連合の大衆行動に音楽部門として積極的に関わり、日音協をアピールしていきます。
各地で開催される集会等に音楽現場をつくることをめざし、演奏等の公演活動を行ないます。
楽譜ピース制作を具体化し、日音協の音楽を普及させるとともに財政活動の一環とするように努めます。
はたらくものの音楽祭の有料化を検討します。

4 機関紙活動
□紙面を充実させるためには生き生きとした音楽現場の報告が求められます。多くの仲間のアイデアと投稿で「読みたくなる」機関紙を追求します。
□毎月「1日」に読者に届くように努力します。よって、寄稿の締切を20日とします。
口読者を増やすため、中央、単産音協、支部、サークル一体となって取り組みます。

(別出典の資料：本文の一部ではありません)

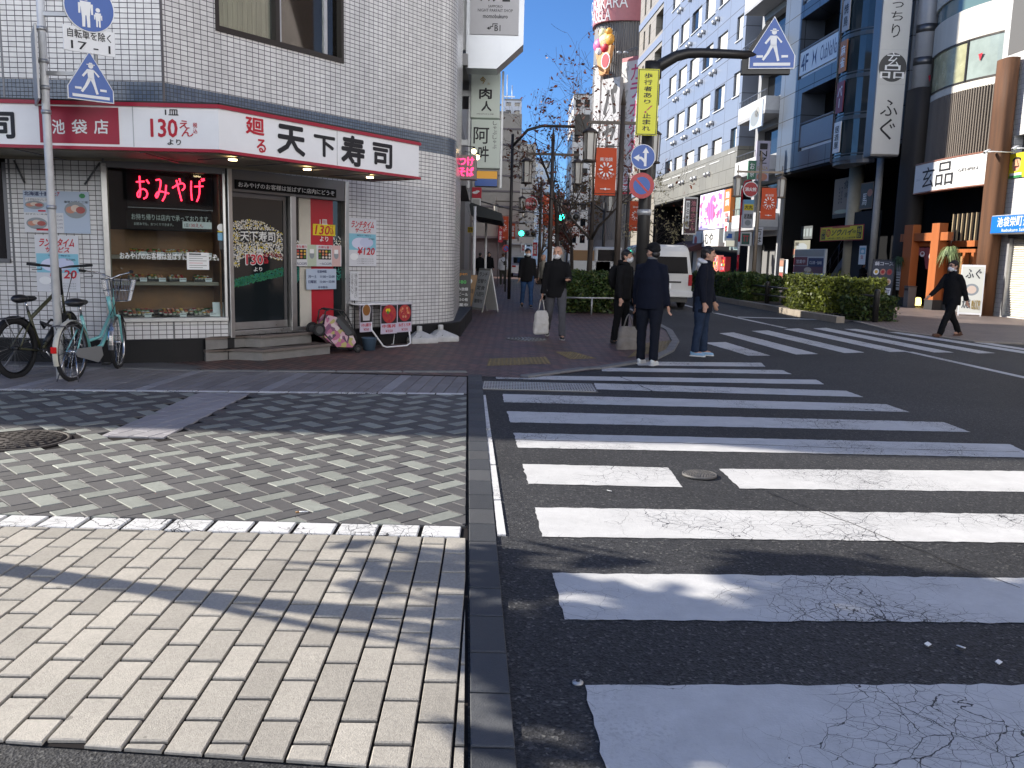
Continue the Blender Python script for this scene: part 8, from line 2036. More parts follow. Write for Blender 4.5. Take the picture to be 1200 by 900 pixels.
# parasol bases
wp_ = mat('dirty_white_plastic', (.50, .50, .49), .6, var=.2, vs=8)
for (px_, py_, lab) in ((497, 403, 'white water-filled parasol base nearest the menu rack'), (522, 401, 'white water-filled parasol base nearer the building corner')):
 c = G(px_, py_); fr = Fr(c, (.86, .5)); T_ = Thing('parasol_base', lab, 'parasol base', fr, (0, .2, 0), 'white parasol bases'); q = MB(); w_ = .25
 n0 = len(q.v); q.bbox(-w_, w_, -w_+.2, w_+.2, 0, .11, wp_, .03); P = [(-w_*.93, -w_*.93+.2), (w_*.93, -w_*.93+.2), (w_*.93, w_*.93+.2), (-w_*.93, w_*.93+.2)]
 for i in range(4):
  p, s = P[i], P[(i+1) % 4]; q.face([(*p, .105), (*s, .105), (s[0]*.18, .2+(s[1]-.2)*.18, .20), (p[0]*.18, .2+(p[1]-.2)*.18, .20)], wp_)
 T_.part('body', q); q = MB(); q.lathe([(.05, .18), (.045, .28), (.035, .285), (.033, .2)], wp_, c=(0, .2, 0), n=16); T_.part('socket', q)
 q = MB(); q.torus((-.12, -.02, .13), (.3, 1, .4), .05, .012, wp_, 14, 6, 0, pi); T_.part('handle', q)
# boards on the left sidewalk
def chalk(T, R, E):
 T('Open', .15, .8, .84, .94, mat('chalk_orange', (.7, .3, .05), .7), .02); T('1,380', .1, .75, .64, .74, mat('chalk_green', (.12, .6, .15), .7), .03)
 for i, b in enumerate(('飲み放題', '生ビール', '本日の肴', '営業中')): T(b, .12, .85, .48-.13*i, .56-.13*i, signwht, .01)
p = G(540, 358); aboard('sandwich_board', 'black chalkboard menu with coloured chalk by the dark shop front', (PY(541, 340, 22.5).x, 22.5), rad(4), .48, 1.12, chalk, black, black, 8)
def tanb(T, R, E): R(.03, .97, .03, .97, mat('tan_board', (.33, .2, .09), .6)); E(.5, .8, .14, .08, signwht); T('珈琲', .25, .75, .4, .55, ink, .02)
aboard('sandwich_board', 'tan board with a round white mark behind the chalkboard menu', (PY(551, 340, 24.3).x, 24.3), rad(6), .42, .95, tanb, mat('tan_edge', (.25, .15, .07), .6), blackm, 8)
def wb(T, R, E):
 R(.05, .95, .05, .95, pap)
 for i, b in enumerate(('ランチ', '日替り', '定食', '八百円', '珈琲付')): T(b, .15, .85, .8-.16*i, .9-.16*i, ink, .02)
aboard('sandwich_board', 'tall white sandwich board leaning over the left sidewalk', (PY(559, 340, 22.8).x, 22.8), rad(-58), .62, 1.18, wb, mat('wb_frame', (.3, .29, .27), .5), offwhite, 12)
# yellow box and pale post on the left row
q = MB(); fr = FY(27.5); r = fr.rect(548, 266, 554.5, 272.5); q.box(r[0], r[1], 0, .15, r[2], r[3], mat('yellow_box', (.55, .4, .02), .5), .01); q.text('注意', r[0]+.02, r[1]-.02, r[2]+.03, r[3]-.03, -.003, ink, .02); single('warning_plate', 'small yellow warning plate on the left shop row', 'plate', q, fr, ((r[0]+r[1])/2, .07, r[2]))
q = shaft(*PY(555.5, 300, 25.3)[:2], .05, 2.9, white); single('pale_post', 'slim pale post beside the tall white sandwich board', 'post', q, WORLD, (*PY(555.5, 300, 25.3)[:2], 0))
q = shaft(*PY(569, 300, 30)[:2], .045, 2.6, white); pp = PY(569, 300, 30); q.tube([(pp.x, 30, 2.6), (pp.x-.12, 30, 2.72)], .04, white, 6); single('pale_post', 'slim pale post with bent tip further along the left sidewalk', 'post', q, WORLD, (pp.x, 30, 0))
# nobori flags along the far shops
for i, (px_, Y, y0, y1, c_) in enumerate(((586.5, 42, 268, 284, redp), (601, 50, 262, 280, flagm), (627, 58, 284, 300, redp), (613, 55, 285, 296, signwht))):
 fr = FY(Y); r = fr.rect(px_-2.6, y0, px_+2.6, y1); q = MB(); q.box(r[0], r[1], 0, .03, r[2], r[3], c_); q.vtext('営業', r[0]+.05, r[1]-.05, r[2]+.1, r[3]-.1, -.004, signwht if c_ != signwht else redp, .03); q.tube([(r[0], .02, 0 if i != 3 else r[2]), (r[0], .02, r[3]+.1)], .02, dsteel, 5)
 single('shop_flag', ('red shop flag above the distant pedestrians on the left', 'vermilion shop flag right of the nearer red one', 'distant red shop flag by the dense rust tree', 'distant white shop sign with red letters down the left sidewalk')[i], 'flag', q, fr, (r[0], 0, 0), 'shop flags down the street')
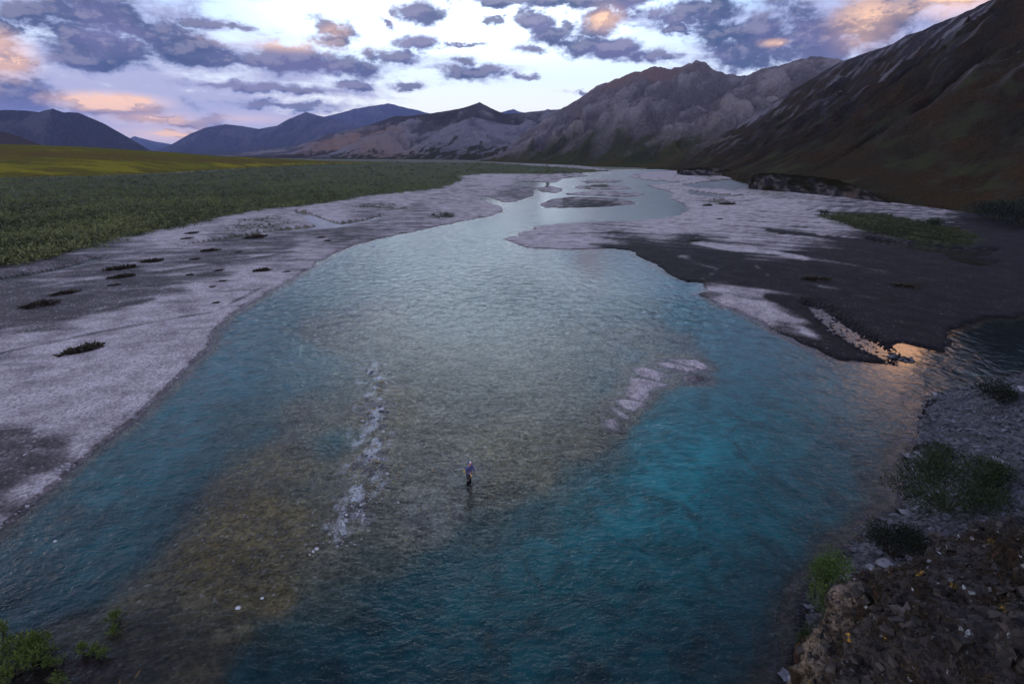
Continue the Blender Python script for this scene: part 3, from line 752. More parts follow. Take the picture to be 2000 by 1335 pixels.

少なくとも活動に結集する仲間が未購読でないようはたらきかけます。

5 財政活動
先行き不透明な財政収入状況を考慮すると、これまでの予算配分ではなく、かなり焦点を絞った予算配分にならざるを得ません。
基本はこれからの日音協運動を持続させていく必要な資金を確保すること。豊かな音楽現場を創り、会員拡大、支部結成に向けた取り組みにシフトした予算配分とします。

新入会員の紹介

★東京団結集会構成詩・音楽祭参加で加入

◆藤野佳子(練馬区職労)
小学校の調理員の藤野さんは現在区職労で女性部の常任委員、学校分会の執行委員で忙しく活動しています。音楽のジャンルはポップスが好きです。
昨年は日音協関東ブロック合宿にも参加、東京都支部の担い手として期待されています。

★九州地連で構成詩づくりと文化班に関わり加入

◆伊達忠亮(宮崎県日向市職労)
現在本部青年部の常任委員で文化担当です。この間文化班のお世話でがんばりました。テナーボイスを文化交流の際、死んだ男のソロで披露。素晴らしい歌声に、担当常任はこれでなくっちゃ!と励まされました。

★養成講座で歌唱力を買われなにかとオルグされ加入

◆下野佐由理(滋賀県本部書記局)
昨年滋賀県本部に採用され、書記として青年女性部を担当、西藤さんにと活動を共にし、影響されてしまいました。
歌うのが大好きで今回もソロに抜てきされました。一緒に歌った伊達さんともども、これからの活躍が期待される素敵な仲間です。